На фотографии с подобным неравенством покончено навсегда. Художник неотличим от собаки. Пес искренне солидарен с каменным императором и патрицием. Последний, сохраняя преемство с кафелем, мрамором и столом, улыбчиво перетекает в артиста, затеявшего этот безостановочный круговорот. Каждый из них уберег свою самость и отдал ее в безраздельное общее пользование, дабы она растворилась в эгалитарной цепи превращений. Недостает лишь растения, о нем как будто запамятовали или его намеренно изъяли из оборота, точно мелкую купюру в эпоху инфляции. Но это не так — лавром славы осенена вся диспозиция. Не забыт, таким образом, ни один из агентов квадриги, и каждый из них причастен венку популярности как лекарству от смерти. Иными словами, снимок надежней любого пособия осмысляет и комментирует центральные компоненты эстетики Уорхола, в целом — поп-арта, и прежде всего глубочайшее взаимопроникновение славы и эквивалентности, сообща коренящихся в Мифологии, в сказках постиндустриального Нью-Вавилона.
С какой славой и эквивалентностью работал поп-арт, в частности Энди Уорхол, соединивший личный аристократический вектор с большими числами демократии? Облюбованная ими тождественность (а следственно, и популярность) проявлялась двояко. Во-первых, все в этом мире равно всему, ибо любой объект, представление, ситуация могут быть признаны фактом искусства, т. е. способны обжиться в среде, означенной художником в качестве эстетической, и снискать свою толику краткосрочной известности — хлебнуть второпях миниатюрную порцию славки.
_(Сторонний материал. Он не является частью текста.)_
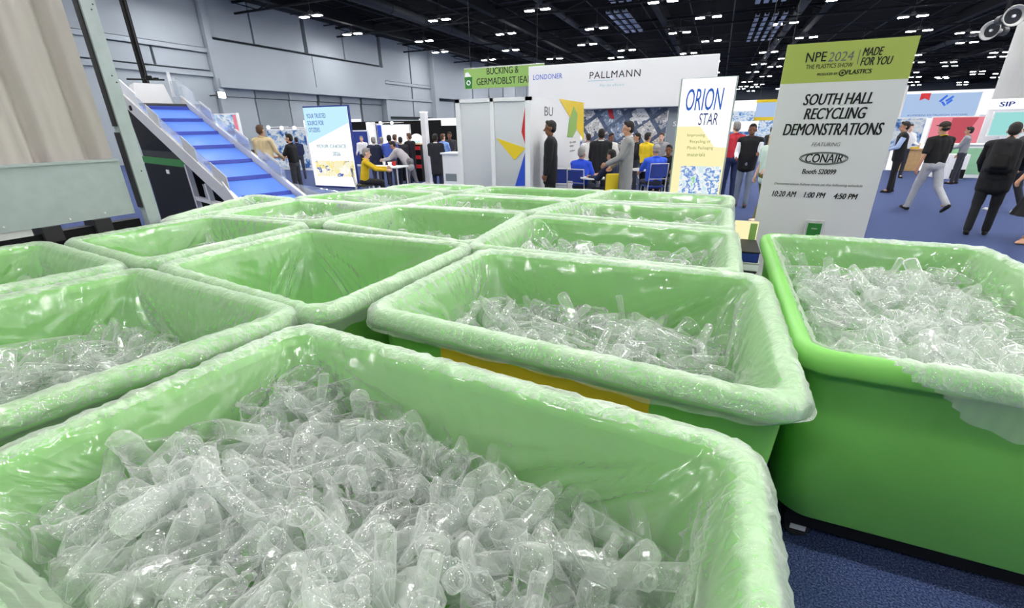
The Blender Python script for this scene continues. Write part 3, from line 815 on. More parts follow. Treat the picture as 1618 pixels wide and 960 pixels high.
# ------------------------------------------------------------------ inclined conveyor (own frame: x up the belt, y across, z up)
CB = np.array([-6.24, 4.43, 0.0]); CD = np.array([-0.96173, 0.27398, 0.0]); SL = 0.3702
cv = thing('inclined_conveyor', 'inclined blue cleated belt conveyor with clear side guards', 'conveyor', CB, math.atan2(CD[1], CD[0]))
cz = lambda x: 0.9 + SL * x
LC = 4.05
WB = -0.86     # far rail: across is towards -y in this frame


def slab(m, x0, x1, y0, y1, zo0, zo1):
    return m.add([(x, y, cz(x) + zo) for zo in (zo0, zo1) for y in (y0, y1) for x in (x0, x1)], [(0, 2, 3, 1), (4, 5, 7, 6), (0, 1, 5, 4), (2, 6, 7, 3), (0, 4, 6, 2), (1, 3, 7, 5)])


slab(MB(), -0.35, LC - 0.25, WB + 0.02, -0.02, -0.15, -0.10).build('belt', M['belt'], cv)
for k in range(7):
    x = 0.03 + k * 0.598
    m = MB(); m.add([(x + a, y, cz(x) + z) for y in (WB + 0.04, -0.10) for a, z in ((-0.02, -0.10), (0.03, -0.09), (0.035, -0.05), (0.02, -0.045))], [(0, 1, 2, 3), (7, 6, 5, 4), (0, 4, 5, 1), (1, 5, 6, 2), (2, 6, 7, 3), (3, 7, 4, 0)])
    m.build('cleat', M['cleat'], cv)
for y0, y1 in ((0.0, 0.05), (WB - 0.05, WB)): slab(MB(), -0.5, LC + 0.05, y0, y1, -0.24, 0.0).build('side_rail', M['alu'], cv)
for x0, x1 in ((0.25, 1.1), (1.35, 2.5), (2.6, 3.4)):
    for y in (0.01, WB - 0.02): slab(MB(), x0, x1, y, y + 0.008, 0.0, 0.17).build('side_guard', M['guard'], cv)
for x0 in (0.1, 1.1, 2.45):
    slab(MB(), x0, x0 + 0.5, 0.02, 0.03, 0.0, 0.2).build('guard_bracket', M['alu'], cv)
    slab(MB(), x0 + 0.3, x0 + 0.75, WB - 0.04, WB - 0.03, 0.0, 0.2).build('guard_bracket', M['alu'], cv)
slab(MB(), 3.4, LC + 0.1, 0.0, 0.02, 0.0, 0.22).build('head_plate', M['white'], cv)
slab(MB(), 3.4, LC + 0.1, WB - 0.04, WB - 0.02, 0.0, 0.3).build('head_plate', M['guard'], cv)
m = MB(); m.tube([(LC - 0.2, WB, cz(LC - 0.2) - 0.13), (LC - 0.2, 0, cz(LC - 0.2) - 0.13)], 0.06, 16); m.build('head_pulley', M['rubber'], cv)
m = MB(); m.tube([(LC - 0.3, 0.05, cz(LC - 0.3) - 0.13), (LC - 0.3, 0.075, cz(LC - 0.3) - 0.13)], 0.045, 14); m.build('bearing', M['black'], cv)
for x in (1.55, 0.85):
    for y in (0.0, WB - 0.02): MB().bar((x, y + 0.02, 0.02), (x + 0.12, y + 0.02, cz(x) - 0.22), 0.07).build('leg', M['alu'], cv)
for y in (0.0, WB - 0.02): MB().bar((1.6, y + 0.02, 0.72), (0.2, y + 0.02, 0.70), 0.06).build('cross_brace', M['alu'], cv)
MB().poly([(0.15, WB - 0.05, cz(0.15)), (-0.9, WB - 0.30, 0.86), (-0.9, WB - 0.30, 0.55), (0.15, WB - 0.05, 0.6)], (0, -0.02, 0)).build('feed_chute', M['guard'], cv)
MB().poly([(0.2, 0.05, cz(0.2) + 0.1), (-0.45, 0.15, 0.86), (-0.45, 0.15, 0.6), (0.2, 0.05, 0.6)], (0, 0.02, 0)).build('feed_chute', M['alu'], cv)

hz = math.atan2(CD[1], CD[0])
def cpt(x, y, z): return (CB[0] + CD[0] * x - CD[1] * y, CB[1] + CD[1] * x + CD[0] * y, z)
# white hood and clamps at the discharge end
hp = cpt(LC + 0.12, WB / 2, 0)
t = thing('discharge_hood', 'white discharge hood at the top of the blue belt', 'hood', hp, hz)
hb_ = MB(); zt = cz(LC)
hb_.add([(0, -0.32, zt - 0.15), (0, 0.28, zt - 0.15), (0.45, 0.28, zt - 0.15), (0.45, -0.32, zt - 0.15), (0.05, -0.25, zt + 0.22), (0.05, 0.22, zt + 0.22), (0.4, 0.22, zt + 0.2), (0.4, -0.25, zt + 0.2)],
        [(3, 2, 1, 0), (4, 5, 6, 7), (0, 1, 5, 4), (1, 2, 6, 5), (2, 3, 7, 6), (3, 0, 4, 7)]); hb_.build('hood_shell', M['white'], t)
MB().box(0.02, 0.04, -0.6, -0.36, zt - 0.2, zt + 0.28).build('end_flap', M['guard'], t)
MB().tube([(0.1, -0.3, zt + 0.3), (0.1, 0.3, zt + 0.28)], 0.015, 8).build('cross_bar', M['black'], t)
MB().box(0.06, 0.16, -0.1, 0.0, zt + 0.28, zt + 0.36, 0.01).box(0.04, 0.18, -0.2, -0.12, zt + 0.3, zt + 0.33, 0.01).build('sensor', M['black'], t)
MB().box(0.1, 0.14, -0.42, -0.37, zt, zt + 0.45).build('upright_strip', M['white'], t)
hpz = ony(237, 152, 6.75); hpz[2] = 0
t = thing('lift_mast', 'tall black mast rising above the top of the conveyor', 'mast', hpz)
MB().box(-0.045, 0.045, -0.045, 0.045, 0, 7.5).build('mast_tube', M['black'], t)
MB().box(0.055, 0.07, -0.012, 0.012, 2.3, 7.5).build('chain', M['rubber'], t)
MB().box(-0.09, 0.11, -0.08, 0.08, 2.3, 2.5, 0.01).build('clamp', M['black'], t)
MB().box(-0.1, 0.1, -0.08, 0.08, 0, 0.03).build('base_plate', M['black'], t)
# black shredder under the upper half of the belt
t = thing('shredder', 'black shredder with green stripe standing under the conveyor', 'machine', cpt(2.55, WB / 2 - 0.05, 0), hz)
MB().box(-0.7, 1.95, -0.75, 0.42, 0.02, 1.18, 0.02).build('cabinet', M['black'], t)
MB().box(-0.705, 1.955, -0.755, 0.425, 1.18, 1.30).build('stripe', M['deepgreen'], t)
MB().box(-0.6, 1.95, -0.70, 0.40, 1.30, 1.42).build('top_deck', M['rubber'], t)
h = MB(); h.add([(0.0, -0.6, 1.42), (1.95, -0.6, 1.42), (1.95, 0.40, 1.42), (0.0, 0.40, 1.42), (0.3, -0.4, 1.68), (1.95, -0.4, 2.2), (1.95, 0.44, 2.2), (0.3, 0.44, 1.68)],
              [(3, 2, 1, 0), (4, 5, 6, 7), (0, 1, 5, 4), (1, 2, 6, 5), (2, 3, 7, 6), (3, 0, 4, 7)]); h.build('hopper', M['black'], t)
MB().box(0.45, 0.62, 0.42, 0.428, 1.03, 1.1).build('nameplate', M['white'], t)
MB().tube([(-0.68, 0.3, 0.9), (-0.75, 0.3, 0.9), (-0.75, 0.3, 0.6), (-0.68, 0.3, 0.6)], 0.015, 8).build('handle', M['alu'], t)

# ------------------------------------------------------------------ signs and booths
# 1. banner in front of the blue carpet
b0 = ony(1190, 360, 5.56); bt = ony(1245, 70, 5.56); b1 = ony(1455, 57, 5.56)
BW = b1[0] - bt[0]; BX = (b1[0] + bt[0]) / 2; BT = 2.445
t = thing('floor_banner', 'tall white floor banner with lime green top and black lettering', 'banner', (BX, 5.56, 0))
BL = ony(1230, 133, 5.56)[2]
MB().box(-BW / 2, BW / 2, 0, 0.02, 0.12, BL).build('print_panel', M['paper'], t)
MB().box(-BW / 2, BW / 2, 0, 0.02, BL, BT).build('header_panel', M['lime'], t)
MB().box(-BW / 2 - 0.03, BW / 2 + 0.03, -0.09, 0.11, 0, 0.12, 0.02).build('base_cassette', M['alu'], t)
MB().tube([(0, 0.03, 0.1), (0, 0.03, BT - 0.02)], 0.012, 8).build('support_pole', M['alu'], t)
def on_banner(px, py): p = ony(px, py, 5.56); return p[0] - BX, p[2]
def btext(s, px, py, wpx, hpx, mat, shear=0.0, bold=0.0, nm='lettering'):
    x, z = on_banner(px, py); a = on_banner(px - wpx / 2, py + wpx * 0.031); b = on_banner(px + wpx / 2, py - wpx * 0.031); c = on_banner(px, py - hpx / 2); d = on_banner(px, py + hpx / 2)
    return text(nm, s, mat, t, x, z, b[0] - a[0], c[1] - d[1], y=-0.001, shear=shear, bold=bold)
btext('NPE', 1290, 90, 32, 15, M['ink'], bold=0.01); btext('2024', 1329, 89, 40, 15, M['grey_ink'], shear=0.1)
btext('THE PLASTICS SHOW', 1310, 104, 74, 7, M['ink'], bold=0.0)
x, z = on_banner(1357, 90); MB().box(x - 0.003, x + 0.003, -0.003, 0, z - 0.06, z + 0.06).build('divider', M['grey_ink'], t)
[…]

Любой механической твари и фабричной массовой ерунде Провидение милостиво дарует от своих экспозиционных щедрот, позволяя им хоть на мгновение высветиться напоказ в спецпространстве искусства и причаститься неутилитарных общественных взоров и вздохов. Автомобиль и электрический стул, тостер и телефон, консервная банка и бейсбольная бита равны перед странноприимным инстинктом искусства и всем скопом избегают забвения, обретая свою идентичность в галереях поп-арта, вослед дадаизму наделяющего эти предметы подлинностью репрезентации. Сходная участь уготована человеку. Всем людям без исключения, вот что необходимо отметить. По крайней мере, такова была золотая мечта Энди, говорившего о пятнадцати минутах славы для каждого. В этой фразе, которую затем толковали превратно, не больше утопии и парадокса, чем в остальной поп-артной стратегии. Если все может быть выставлено на обозрение и стать объектом искусства, значит, ничто не должно помешать любому из безымянных насельников бесчисленных толп хоть на четверть часа уподобиться тостеру или банке томатного супа, отлично сгодившимся для инсталляции. Так сам фотографический Энди уподобился собаке и камню. Гарантированность этой чересчур человеческой славы достойна только ее мимолетности. Ведь стоит хронометру оттикать уорхоловские девять сотен секунд, как тот, на кого упало внимание, опять и уже навсегда задвигается в скорбный ящик своей анонимности, чтоб уступить место очередной легковерно двуногой эфемериде. Тут расстилается самая страшная эгалитарность, и Энди, конечно, предчувствовал ее результаты, опасаясь, впрочем, о них рассуждать.